# Classification

### One Shot Learning for Vision

Traditional Classification task the input image is fed into a series of layers, and finally a probability distribution over all the classes (typically using a Softmax activation function).

Two important points to be noted here

* Require large number of images for each class
* If the network is trained only on, let’s say, 3 classes of images, then we cannot expect to test it on any other class.

If we want our model to classify the images of other classes as well, then we need to first get a lot of images for that particular class and then we must re-train the model again.

For some applications in the real world, we neither have large enough data for each class and the total number of classes is huge and it keeps on changing. The cost and effort of data collection and periodical re -training is too high. And to overcome this we use Few/One Shot learning.

**Metric Learning**

Metric is like a distance. It follows the following properties -

* Inverse of similarity
* It is symmetric
* It follows triangle inequality

Metric learning is the task of learning a distance function over objects.

If distance is considered, the objective is to minimize the distance measure such as Euclidean and Manhattan distance. If considering similarity, the objective is to maximize the similarity measure such as Dot product, RBF.

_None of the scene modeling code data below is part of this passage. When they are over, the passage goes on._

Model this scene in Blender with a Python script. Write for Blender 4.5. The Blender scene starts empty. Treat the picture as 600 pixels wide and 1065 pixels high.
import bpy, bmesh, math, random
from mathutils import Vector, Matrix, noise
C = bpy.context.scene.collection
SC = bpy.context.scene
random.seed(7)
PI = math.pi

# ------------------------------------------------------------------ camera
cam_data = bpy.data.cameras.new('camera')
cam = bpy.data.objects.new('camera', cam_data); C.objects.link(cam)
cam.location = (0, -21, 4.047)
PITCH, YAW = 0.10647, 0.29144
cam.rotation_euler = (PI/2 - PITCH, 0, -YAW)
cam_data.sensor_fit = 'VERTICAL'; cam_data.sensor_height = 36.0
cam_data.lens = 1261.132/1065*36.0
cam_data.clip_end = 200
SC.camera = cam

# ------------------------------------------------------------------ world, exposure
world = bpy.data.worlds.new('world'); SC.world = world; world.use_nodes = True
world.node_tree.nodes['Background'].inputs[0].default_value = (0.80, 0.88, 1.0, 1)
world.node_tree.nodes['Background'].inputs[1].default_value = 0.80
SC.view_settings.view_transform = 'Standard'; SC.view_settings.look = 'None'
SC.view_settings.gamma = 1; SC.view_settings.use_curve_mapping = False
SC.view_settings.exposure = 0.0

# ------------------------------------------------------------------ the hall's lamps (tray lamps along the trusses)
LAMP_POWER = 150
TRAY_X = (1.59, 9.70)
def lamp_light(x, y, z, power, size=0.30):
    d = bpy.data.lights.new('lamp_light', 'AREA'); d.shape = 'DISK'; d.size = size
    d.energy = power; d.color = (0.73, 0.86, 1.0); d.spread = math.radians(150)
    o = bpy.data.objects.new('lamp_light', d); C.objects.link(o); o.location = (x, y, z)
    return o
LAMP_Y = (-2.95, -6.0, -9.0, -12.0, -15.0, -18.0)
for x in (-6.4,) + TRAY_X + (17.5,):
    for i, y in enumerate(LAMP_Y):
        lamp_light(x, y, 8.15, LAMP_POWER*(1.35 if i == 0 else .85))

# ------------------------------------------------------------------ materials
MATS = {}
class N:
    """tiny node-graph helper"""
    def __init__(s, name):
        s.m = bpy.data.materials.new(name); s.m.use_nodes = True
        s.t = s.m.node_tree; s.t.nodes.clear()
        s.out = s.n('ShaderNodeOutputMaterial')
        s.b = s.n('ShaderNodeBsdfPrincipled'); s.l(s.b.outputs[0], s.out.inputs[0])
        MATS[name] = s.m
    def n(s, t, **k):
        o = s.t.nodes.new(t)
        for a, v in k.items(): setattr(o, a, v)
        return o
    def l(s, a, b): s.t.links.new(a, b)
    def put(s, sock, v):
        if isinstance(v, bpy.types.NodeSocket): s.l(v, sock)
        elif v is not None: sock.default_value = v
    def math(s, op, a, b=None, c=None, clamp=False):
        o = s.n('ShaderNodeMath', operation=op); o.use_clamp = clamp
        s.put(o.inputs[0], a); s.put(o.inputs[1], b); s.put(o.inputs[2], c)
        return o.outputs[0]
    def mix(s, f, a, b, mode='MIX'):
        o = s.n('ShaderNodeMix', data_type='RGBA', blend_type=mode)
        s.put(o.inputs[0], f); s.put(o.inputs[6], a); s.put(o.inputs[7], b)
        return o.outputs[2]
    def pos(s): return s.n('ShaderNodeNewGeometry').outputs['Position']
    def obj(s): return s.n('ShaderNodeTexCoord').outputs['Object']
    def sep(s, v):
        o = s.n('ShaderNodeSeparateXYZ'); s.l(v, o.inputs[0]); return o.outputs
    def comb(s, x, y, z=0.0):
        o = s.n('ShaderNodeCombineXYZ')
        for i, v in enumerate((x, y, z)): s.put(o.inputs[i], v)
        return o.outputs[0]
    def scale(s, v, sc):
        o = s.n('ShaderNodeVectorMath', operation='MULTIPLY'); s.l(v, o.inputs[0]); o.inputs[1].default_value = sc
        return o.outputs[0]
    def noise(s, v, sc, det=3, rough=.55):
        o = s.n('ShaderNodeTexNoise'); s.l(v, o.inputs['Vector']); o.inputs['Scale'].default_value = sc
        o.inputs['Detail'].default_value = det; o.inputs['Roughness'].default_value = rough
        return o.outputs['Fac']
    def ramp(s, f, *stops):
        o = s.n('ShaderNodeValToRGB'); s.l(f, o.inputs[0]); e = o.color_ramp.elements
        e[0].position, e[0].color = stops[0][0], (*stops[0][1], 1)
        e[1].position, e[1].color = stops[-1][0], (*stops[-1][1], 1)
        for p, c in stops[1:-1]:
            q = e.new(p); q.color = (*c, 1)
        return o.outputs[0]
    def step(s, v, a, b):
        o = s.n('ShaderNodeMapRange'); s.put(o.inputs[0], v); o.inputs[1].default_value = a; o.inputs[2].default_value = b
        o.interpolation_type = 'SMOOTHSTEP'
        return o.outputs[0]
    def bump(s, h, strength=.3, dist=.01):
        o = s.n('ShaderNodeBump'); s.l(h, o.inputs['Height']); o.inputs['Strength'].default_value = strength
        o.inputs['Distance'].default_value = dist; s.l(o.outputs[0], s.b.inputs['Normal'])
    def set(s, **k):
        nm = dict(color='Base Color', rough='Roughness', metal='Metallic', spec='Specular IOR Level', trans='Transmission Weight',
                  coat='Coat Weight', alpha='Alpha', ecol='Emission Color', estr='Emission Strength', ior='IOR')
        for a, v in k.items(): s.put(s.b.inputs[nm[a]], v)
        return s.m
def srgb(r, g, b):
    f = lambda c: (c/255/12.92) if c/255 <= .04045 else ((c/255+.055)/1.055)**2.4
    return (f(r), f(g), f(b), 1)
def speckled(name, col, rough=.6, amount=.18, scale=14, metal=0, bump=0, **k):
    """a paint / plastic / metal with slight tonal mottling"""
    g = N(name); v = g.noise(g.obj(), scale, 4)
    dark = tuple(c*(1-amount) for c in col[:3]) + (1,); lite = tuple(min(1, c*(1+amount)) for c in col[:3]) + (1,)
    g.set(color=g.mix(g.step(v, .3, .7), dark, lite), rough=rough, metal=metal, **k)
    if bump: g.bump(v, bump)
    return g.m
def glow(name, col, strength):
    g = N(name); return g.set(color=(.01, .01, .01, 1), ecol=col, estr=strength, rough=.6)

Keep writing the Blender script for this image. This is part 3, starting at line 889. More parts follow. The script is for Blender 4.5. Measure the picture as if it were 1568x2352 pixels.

We can use Siamese Network as Metric Learning

The Siamese network is used to find how similar two things are. Some examples of such cases are Verification of signature, face recognition Any Siamese network has two identical subnetworks, which share common parameters and weights. Siamese neural networks has a unique structure to naturally rank similarity between inputs.

Application of Siamese networks are Signature verification, face verification, paraphrase scoring etc.

Distance Example – L2 norm of difference(Euclidean) and L1 norm of difference (Manhattan)

Similarity Example – Dot Product, arc cosine, radial basis function (RBF)

**Triplet Loss**

You can train the network by taking an anchor image and comparing it with both a positive sample and a negative sample. The dissimilarity between the anchor image and positive image must be low and the dissimilarity between the anchor image and the negative image must be high.

By using this loss function, we calculate the gradients and with the help of the gradients, we update the weights and biases of the Siamese network.

Loss = max(d(a,p) – d(a,n) + margin, 0)

* “a” - represents the anchor image
* “p” - represents a positive image
* “n” - represents a negative image
* margin - is a hyperparameter. It defines how far away the dissimilarities should be.